_WORK TO COMPLETE_: Find every line in the records that holds the string "pixels". Copy each one.

_MATERIAL FOR THIS TASK_:
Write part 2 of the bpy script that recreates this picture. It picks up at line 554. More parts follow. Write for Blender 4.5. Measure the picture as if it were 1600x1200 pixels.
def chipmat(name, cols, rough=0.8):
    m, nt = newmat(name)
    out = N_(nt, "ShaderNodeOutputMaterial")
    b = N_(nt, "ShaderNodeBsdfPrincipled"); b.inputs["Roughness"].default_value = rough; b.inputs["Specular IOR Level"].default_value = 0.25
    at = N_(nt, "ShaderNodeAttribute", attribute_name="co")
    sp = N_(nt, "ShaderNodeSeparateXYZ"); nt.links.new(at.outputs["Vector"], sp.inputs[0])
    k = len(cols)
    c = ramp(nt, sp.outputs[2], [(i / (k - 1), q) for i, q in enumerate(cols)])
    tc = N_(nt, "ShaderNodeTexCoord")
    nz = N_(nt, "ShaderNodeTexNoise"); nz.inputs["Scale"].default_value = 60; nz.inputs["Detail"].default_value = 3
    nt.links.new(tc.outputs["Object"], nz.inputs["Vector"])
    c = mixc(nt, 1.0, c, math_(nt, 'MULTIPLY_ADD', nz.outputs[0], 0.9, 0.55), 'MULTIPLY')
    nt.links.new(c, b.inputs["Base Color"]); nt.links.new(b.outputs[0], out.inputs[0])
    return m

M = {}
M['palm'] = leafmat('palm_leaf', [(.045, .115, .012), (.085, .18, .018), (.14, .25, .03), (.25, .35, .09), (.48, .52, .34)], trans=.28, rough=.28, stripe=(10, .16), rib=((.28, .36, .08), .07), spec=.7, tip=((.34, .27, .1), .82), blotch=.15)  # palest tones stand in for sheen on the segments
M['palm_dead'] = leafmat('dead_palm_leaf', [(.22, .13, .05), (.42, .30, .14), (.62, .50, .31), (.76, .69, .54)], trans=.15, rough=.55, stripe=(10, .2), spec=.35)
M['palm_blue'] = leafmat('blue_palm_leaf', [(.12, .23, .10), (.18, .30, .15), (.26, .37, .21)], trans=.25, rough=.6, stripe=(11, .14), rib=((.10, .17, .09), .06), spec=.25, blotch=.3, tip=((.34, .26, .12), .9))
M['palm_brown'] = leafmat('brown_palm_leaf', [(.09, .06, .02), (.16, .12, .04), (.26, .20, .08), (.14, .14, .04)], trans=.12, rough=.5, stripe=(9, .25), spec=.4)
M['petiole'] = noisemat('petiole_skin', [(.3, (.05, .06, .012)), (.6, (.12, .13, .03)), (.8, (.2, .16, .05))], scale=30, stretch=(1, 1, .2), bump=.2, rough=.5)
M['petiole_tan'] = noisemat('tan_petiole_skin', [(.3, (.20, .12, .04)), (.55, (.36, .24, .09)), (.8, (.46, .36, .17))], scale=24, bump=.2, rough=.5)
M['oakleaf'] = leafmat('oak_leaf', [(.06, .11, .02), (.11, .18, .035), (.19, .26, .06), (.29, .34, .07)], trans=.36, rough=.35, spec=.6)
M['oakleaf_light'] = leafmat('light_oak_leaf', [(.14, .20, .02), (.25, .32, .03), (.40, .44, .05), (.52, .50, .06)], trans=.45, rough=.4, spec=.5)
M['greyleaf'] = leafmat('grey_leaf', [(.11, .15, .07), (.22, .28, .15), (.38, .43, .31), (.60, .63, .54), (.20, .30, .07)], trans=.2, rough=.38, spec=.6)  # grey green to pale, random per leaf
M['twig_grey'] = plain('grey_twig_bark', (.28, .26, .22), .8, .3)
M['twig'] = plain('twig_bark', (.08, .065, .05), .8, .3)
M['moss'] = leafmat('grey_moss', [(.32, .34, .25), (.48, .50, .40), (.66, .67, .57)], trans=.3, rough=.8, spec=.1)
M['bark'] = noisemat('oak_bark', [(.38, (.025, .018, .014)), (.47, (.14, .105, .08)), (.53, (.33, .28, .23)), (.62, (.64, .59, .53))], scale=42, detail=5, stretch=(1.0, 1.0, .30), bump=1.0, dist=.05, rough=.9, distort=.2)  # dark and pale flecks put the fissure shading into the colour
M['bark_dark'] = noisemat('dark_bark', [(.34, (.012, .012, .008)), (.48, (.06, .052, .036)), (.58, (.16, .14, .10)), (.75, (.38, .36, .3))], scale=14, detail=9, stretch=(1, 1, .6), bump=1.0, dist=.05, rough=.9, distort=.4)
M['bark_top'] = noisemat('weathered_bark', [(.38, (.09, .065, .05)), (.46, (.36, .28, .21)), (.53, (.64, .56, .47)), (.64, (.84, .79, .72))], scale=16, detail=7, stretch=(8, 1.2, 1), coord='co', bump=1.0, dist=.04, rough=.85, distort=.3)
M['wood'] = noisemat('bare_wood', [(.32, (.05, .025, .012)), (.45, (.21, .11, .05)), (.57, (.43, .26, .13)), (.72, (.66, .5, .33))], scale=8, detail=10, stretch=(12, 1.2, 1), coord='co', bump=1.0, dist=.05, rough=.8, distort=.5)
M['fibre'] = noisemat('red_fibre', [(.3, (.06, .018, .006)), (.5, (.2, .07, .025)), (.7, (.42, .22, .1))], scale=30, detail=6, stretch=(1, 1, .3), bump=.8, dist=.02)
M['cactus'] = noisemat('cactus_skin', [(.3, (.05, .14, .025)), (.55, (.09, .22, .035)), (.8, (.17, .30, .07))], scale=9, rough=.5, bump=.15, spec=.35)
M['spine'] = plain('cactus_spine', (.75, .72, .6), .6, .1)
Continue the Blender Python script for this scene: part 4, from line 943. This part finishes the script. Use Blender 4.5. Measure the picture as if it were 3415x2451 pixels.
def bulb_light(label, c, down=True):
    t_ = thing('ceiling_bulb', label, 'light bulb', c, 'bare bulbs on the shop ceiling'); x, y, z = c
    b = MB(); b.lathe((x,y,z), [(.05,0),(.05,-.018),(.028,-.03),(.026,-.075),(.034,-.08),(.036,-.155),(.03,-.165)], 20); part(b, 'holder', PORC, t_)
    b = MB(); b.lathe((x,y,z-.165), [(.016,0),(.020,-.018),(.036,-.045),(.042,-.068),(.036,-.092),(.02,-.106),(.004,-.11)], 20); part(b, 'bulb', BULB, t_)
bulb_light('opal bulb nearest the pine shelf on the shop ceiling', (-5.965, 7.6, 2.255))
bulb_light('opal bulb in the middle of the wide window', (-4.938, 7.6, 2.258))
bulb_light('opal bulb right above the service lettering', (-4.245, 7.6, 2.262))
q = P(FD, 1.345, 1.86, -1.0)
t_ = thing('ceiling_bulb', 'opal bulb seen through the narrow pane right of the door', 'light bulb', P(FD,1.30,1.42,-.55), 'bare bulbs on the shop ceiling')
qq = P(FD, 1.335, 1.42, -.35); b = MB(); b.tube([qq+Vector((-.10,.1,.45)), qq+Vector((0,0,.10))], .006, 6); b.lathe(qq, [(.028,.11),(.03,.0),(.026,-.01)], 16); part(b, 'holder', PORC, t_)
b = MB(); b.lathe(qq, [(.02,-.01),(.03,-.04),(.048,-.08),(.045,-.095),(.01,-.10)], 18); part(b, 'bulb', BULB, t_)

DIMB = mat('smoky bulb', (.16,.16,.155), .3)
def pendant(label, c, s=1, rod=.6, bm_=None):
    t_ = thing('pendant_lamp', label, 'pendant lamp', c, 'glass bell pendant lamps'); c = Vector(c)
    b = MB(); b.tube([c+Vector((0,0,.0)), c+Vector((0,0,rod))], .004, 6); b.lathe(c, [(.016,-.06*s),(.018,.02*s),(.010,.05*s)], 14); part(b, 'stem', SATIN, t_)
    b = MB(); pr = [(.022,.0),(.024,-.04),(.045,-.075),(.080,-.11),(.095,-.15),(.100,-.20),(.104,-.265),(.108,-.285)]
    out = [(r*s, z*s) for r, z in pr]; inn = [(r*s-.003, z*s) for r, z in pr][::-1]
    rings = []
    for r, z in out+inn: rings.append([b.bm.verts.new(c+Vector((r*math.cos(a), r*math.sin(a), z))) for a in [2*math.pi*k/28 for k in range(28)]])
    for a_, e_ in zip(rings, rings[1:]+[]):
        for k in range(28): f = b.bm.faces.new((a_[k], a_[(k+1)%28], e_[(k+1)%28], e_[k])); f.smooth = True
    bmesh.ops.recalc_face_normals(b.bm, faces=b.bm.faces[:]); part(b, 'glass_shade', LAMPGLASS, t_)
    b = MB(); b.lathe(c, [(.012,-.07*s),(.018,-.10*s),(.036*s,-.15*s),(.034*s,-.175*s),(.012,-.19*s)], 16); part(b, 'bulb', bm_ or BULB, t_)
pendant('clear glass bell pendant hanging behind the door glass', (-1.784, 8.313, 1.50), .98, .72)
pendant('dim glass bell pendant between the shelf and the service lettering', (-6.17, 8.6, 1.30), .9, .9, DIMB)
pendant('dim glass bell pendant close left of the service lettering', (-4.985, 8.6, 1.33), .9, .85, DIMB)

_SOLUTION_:
Write part 2 of the bpy script that recreates this picture. It picks up at line 554. More parts follow. Write for Blender 4.5. Measure the picture as if it were 1600x1200 pixels.
Continue the Blender Python script for this scene: part 4, from line 943. This part finishes the script. Use Blender 4.5. Measure the picture as if it were 3415x2451 pixels.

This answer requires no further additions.